A preliminary discussion of the planned historic interpretations happened at a work session Oct. 4. Metropolitan Council staff will attend the work session to provide further details about what federal requirements are for historic interpretations and to present visual examples of the options being considered.

The Blue Line Extension route, which will extend from downtown Minneapolis approximately 13 miles through Golden Valley, Robbinsdale, Crystal and Brooklyn Park, with one of 11 stations planned for Robbinsdale.

The work session will specifically address the Osseo Branch Line of the LRT, which includes a station in Crystal within the boundaries of the historic Ox Cart Trail. Planners routinely develop mitigation strategies when development is considered for historic sites to minimize impact. However, since the BNSF railway already runs where the future Blue Line will run, no impact solutions are necessary.
In this instance, mitigation for the Blue Line’s presence will include interpretive displays that acknowledge the historical significance of each site, in accordance with federal regulations.

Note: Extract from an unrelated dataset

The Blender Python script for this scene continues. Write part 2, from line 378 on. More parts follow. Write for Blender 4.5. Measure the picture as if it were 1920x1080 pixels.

Also at the council meeting, City Manager Marcia Glick and Councilmembers Bill Blonigan, Dan Rogan, and George Selman announced they had attended Rail-Volution, an annual metropolitan rail transit convention that helps municipalities address pressures related to the implementation and expansion of transit in their areas. The convention, Oct. 9-12 in San Francisco, featured workshops that enable participants to tour the transit lines of the host city to learn strategies related to redevelopment, including how to balance LRT expansions with issues like housing development, businesses, and parking. The Bay Area’s BART system was featured in this year’s convention.

The city officials said they took away constructive feedback from the convention about the critical nature of thorough early planning for an LRT extension project.

“The big thing that I came away with is that this really does affect us for 50 or 100 years. It might even be more than 100 years, because when you put your infrastructure in a certain spot, it’s not something that you can go out 10 years from now and move three blocks over without great expense,” said Blonigan. “It’s very important that we take the time and mechanisms to do this properly.”

Additionally, it was announced that Hennepin County has been awarded a $1.2 million grant to be applied specifically to the Blue Line/Bottineau Corridor LRT development.

Blonigan said Hennepin County was up against several other counties in competition for the grant.
“They’ve already helped us a lot,” he said. “We’ve already had some drawings and renditions of what a parking ramp would look like, how we could mitigate it.”

Further discussion of these early plans will unfold at the work session.

Selman also emphasized the importance of moving forward with the transit project in a timely manner.
“There are a lot of people vying for these federal dollars, and once you step out of line, you go back to the end of the line. It’s really important that we continue to forge ahead locally not just on this rail but on all of our transit expansion efforts here in the Twin Cities, just to catch up to other metropolitan areas.”